29 de junio 1951 – 29 de junio 2011
Al presidir la Misa por la Solemnidad de San Pedro y San Pablo, éste miércoles 29 de junio, el Papa Benedicto XVI meditó desde el Vaticano, sobre el sentido de su ministerio sacerdotal, al cumplirse ese mismo día el 60º aniversario de su ordenación ministerial.
Al inicio de su mensaje, el Santo Padre expresó: “‘Ya no los llamo siervos, sino amigos’. Sesenta años después de mi Ordenación sacerdotal, siento todavía resonar en mi interior estas palabras de Jesús, que nuestro gran Arzobispo, el Cardenal Faulhaber, con la voz ya un poco débil pero firme, nos dirigió a los nuevos sacerdotes al final de la ceremonia de Ordenación”.

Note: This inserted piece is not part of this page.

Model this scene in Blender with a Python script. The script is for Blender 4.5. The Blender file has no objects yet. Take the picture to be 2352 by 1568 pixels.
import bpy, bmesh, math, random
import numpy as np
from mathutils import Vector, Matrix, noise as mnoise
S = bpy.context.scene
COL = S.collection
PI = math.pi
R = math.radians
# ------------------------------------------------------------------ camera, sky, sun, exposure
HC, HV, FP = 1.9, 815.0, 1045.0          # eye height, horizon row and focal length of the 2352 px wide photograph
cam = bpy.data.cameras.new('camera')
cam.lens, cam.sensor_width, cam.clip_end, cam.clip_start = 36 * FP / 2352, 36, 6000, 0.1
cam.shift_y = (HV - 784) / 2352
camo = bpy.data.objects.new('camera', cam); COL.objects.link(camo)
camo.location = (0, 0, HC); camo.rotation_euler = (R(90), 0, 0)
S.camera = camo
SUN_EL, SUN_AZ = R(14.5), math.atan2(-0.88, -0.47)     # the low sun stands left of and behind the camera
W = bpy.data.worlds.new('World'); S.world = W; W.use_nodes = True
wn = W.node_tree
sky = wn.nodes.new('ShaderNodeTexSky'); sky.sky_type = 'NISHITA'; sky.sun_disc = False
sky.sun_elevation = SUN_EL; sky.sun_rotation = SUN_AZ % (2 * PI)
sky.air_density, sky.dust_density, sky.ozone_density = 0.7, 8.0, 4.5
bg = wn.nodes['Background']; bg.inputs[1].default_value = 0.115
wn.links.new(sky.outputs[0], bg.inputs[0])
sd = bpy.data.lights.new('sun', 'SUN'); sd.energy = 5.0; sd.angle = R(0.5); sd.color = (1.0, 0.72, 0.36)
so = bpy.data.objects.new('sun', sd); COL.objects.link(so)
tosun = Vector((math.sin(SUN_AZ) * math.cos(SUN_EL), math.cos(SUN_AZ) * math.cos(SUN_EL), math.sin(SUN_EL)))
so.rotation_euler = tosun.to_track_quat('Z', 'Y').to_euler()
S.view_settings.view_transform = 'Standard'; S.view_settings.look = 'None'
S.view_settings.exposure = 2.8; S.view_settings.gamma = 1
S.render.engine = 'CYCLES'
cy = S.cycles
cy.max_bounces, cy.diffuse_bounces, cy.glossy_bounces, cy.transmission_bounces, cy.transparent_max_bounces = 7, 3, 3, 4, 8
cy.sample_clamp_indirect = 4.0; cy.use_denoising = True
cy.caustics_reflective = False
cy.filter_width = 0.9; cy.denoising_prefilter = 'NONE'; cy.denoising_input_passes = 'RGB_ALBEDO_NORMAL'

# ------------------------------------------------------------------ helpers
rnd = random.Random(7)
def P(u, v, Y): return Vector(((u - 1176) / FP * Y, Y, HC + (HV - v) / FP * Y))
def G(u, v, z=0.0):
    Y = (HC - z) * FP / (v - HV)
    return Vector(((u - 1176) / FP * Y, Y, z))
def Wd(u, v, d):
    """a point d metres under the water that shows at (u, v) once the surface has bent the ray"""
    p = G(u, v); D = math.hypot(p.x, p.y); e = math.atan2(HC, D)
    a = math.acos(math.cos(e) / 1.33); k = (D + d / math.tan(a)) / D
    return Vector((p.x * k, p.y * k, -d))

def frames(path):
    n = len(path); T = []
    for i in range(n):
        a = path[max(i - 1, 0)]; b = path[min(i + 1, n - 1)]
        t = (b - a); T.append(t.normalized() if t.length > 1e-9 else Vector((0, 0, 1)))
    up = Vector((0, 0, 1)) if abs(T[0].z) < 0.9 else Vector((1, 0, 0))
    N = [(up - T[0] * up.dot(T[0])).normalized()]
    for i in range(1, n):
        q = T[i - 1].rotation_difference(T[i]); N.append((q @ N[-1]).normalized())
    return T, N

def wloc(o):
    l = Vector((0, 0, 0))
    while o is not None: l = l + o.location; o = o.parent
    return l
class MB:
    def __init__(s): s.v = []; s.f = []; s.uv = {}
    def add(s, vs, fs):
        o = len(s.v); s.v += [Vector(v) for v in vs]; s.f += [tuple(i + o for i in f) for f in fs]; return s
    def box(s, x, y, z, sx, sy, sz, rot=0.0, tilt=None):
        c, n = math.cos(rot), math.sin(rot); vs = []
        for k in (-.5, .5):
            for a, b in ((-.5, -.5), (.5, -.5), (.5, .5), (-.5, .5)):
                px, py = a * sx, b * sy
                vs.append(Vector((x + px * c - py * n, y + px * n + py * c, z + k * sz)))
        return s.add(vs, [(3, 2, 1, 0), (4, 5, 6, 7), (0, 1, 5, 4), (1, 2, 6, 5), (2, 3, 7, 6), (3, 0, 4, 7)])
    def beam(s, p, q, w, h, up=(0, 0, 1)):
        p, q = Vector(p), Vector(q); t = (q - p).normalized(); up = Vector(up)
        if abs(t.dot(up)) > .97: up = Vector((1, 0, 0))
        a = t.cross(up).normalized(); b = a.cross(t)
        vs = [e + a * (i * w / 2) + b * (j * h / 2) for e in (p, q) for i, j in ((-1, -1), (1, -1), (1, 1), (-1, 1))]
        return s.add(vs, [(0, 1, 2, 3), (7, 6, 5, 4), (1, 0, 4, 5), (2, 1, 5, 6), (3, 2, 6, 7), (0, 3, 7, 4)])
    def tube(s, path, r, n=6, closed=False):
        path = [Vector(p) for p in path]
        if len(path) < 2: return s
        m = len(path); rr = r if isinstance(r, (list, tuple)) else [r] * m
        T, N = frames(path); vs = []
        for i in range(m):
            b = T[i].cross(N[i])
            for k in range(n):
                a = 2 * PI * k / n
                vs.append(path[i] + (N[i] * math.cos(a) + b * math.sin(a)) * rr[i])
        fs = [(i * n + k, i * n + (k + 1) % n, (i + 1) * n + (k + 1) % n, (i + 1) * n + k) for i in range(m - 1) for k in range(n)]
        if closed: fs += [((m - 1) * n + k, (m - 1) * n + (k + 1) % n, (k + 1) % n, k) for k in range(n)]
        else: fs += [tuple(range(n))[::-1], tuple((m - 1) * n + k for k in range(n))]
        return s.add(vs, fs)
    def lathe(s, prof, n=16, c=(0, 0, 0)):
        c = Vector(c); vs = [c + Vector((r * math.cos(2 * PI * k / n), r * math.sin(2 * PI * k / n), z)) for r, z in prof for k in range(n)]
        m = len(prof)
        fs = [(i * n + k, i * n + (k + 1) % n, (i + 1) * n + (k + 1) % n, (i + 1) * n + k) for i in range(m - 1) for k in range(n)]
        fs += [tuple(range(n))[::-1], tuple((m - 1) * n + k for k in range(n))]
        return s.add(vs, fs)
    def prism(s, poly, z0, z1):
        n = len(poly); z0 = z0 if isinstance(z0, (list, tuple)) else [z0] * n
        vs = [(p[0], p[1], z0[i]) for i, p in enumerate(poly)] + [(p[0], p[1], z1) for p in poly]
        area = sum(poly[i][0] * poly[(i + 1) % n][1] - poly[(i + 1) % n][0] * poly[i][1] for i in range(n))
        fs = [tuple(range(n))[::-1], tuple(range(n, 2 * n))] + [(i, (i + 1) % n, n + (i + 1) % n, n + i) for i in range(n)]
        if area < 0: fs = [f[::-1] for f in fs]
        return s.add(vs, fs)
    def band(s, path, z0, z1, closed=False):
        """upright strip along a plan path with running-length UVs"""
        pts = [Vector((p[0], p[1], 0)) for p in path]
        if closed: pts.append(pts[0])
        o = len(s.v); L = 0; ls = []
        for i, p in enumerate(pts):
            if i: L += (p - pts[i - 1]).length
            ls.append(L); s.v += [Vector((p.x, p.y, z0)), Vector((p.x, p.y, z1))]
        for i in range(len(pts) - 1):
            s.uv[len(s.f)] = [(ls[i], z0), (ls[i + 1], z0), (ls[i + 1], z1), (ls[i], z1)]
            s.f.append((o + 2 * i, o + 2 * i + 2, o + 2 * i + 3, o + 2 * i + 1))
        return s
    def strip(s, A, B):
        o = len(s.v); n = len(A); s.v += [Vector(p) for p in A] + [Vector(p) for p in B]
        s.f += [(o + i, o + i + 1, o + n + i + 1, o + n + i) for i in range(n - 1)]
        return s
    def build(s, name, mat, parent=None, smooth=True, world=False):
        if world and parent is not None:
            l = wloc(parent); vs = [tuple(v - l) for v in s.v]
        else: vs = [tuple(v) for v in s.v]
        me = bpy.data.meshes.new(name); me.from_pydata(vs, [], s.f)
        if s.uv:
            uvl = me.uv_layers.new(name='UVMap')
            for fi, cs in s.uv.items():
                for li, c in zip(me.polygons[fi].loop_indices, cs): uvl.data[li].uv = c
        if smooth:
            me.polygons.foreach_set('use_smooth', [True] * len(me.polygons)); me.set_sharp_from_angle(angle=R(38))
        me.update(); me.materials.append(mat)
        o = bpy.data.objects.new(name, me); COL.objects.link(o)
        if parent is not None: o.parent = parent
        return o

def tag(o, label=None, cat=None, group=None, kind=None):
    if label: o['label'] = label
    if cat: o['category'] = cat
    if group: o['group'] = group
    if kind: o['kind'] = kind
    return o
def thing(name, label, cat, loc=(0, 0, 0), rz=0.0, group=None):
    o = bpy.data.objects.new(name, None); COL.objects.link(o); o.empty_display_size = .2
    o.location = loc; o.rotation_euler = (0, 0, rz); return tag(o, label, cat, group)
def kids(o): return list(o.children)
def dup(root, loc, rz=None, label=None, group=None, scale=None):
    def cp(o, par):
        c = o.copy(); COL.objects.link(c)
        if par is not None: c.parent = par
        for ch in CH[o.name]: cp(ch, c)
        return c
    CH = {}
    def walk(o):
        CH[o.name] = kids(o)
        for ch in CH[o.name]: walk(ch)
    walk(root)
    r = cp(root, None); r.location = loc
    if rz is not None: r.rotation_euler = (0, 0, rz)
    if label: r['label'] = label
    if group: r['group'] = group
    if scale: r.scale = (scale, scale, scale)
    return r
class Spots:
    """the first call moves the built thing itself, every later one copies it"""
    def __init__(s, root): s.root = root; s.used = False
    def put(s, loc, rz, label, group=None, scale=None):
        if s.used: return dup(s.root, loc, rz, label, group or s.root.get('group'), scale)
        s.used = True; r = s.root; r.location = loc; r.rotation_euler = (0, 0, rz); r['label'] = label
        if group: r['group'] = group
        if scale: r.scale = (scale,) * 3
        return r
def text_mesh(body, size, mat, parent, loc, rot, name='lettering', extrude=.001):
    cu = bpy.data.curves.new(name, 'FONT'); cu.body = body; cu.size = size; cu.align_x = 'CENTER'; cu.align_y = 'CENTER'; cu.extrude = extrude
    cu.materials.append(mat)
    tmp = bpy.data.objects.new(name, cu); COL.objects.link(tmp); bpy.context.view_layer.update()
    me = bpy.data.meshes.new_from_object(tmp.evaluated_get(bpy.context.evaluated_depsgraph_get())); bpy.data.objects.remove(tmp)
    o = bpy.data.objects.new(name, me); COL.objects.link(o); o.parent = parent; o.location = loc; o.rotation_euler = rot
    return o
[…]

“Me acoge en el círculo de aquellos a los que se había dirigido en el Cenáculo. En el grupo de los que Él conoce de modo particular y que, así, llegan a conocerle de manera particular”, agregó, para después indicar que también en ese momento “Me otorga la facultad, que casi da miedo, de hacer aquello que sólo Él, el Hijo de Dios, puede decir y hacer legítimamente: Yo te perdono tus pecados”.
Más adelante señaló: “Sé que el perdón tiene su precio: en su Pasión, Él ha descendido hasta el fondo oscuro y sucio de nuestro pecado. Ha bajado hasta la noche de nuestra culpa que, sólo así, puede ser transformada”, y que “mediante el mandato de perdonar, me permite asomarme al abismo del hombre y a la grandeza de su padecer por nosotros los hombres, que me deja intuir la magnitud de su amor”.
El Vicario de Cristo admitió que el llamado de Dios “puede hacernos estremecer a través de las décadas, con tantas experiencias de nuestra propia debilidad y de su inagotable bondad”; pero en su llamado, el Señor invita a vivir plenamente la amistad, que es “una comunión en el pensamiento y el deseo. El Señor nos dice lo mismo con gran insistencia: ‘Conozco a los míos y los míos me conocen’”.

Al referirse luego a la vocación del sacerdote, el Papa dijo que “el Señor nos exhorta a superar los confines del ambiente en que vivimos, a llevar el Evangelio al mundo de los otros, para que impregne todo y así el mundo se abra para el Reino de Dios”; pero para ello “necesitamos el sol y la lluvia, la serenidad y la dificultad, las fases de purificación y prueba, y también los tiempos de camino alegre con el Evangelio”.
Tras recordar esos años de su vida, aseguró que “podemos dar gracias a Dios por ambas cosas: por las dificultades y por las alegrías, por las horas oscuras y por aquellas felices. En las dos reconocemos la constante presencia de su amor, que nos lleva y nos sostiene siempre de nuevo”.
Para concluir, recordó que “El auténtico contenido de la Ley, su summa, es el amor a Dios y al prójimo. Este doble amor, sin embargo, no es simplemente algo dulce. Conlleva en sí la carga de la paciencia, de la humildad, de la maduración de nuestra voluntad en la formación e identificación con la voluntad de Dios, la voluntad de Jesús Cristo, el Amigo. Sólo así, en el hacerse todo nuestro ser verdadero y recto, también el amor es verdadero; sólo así es un fruto maduro”.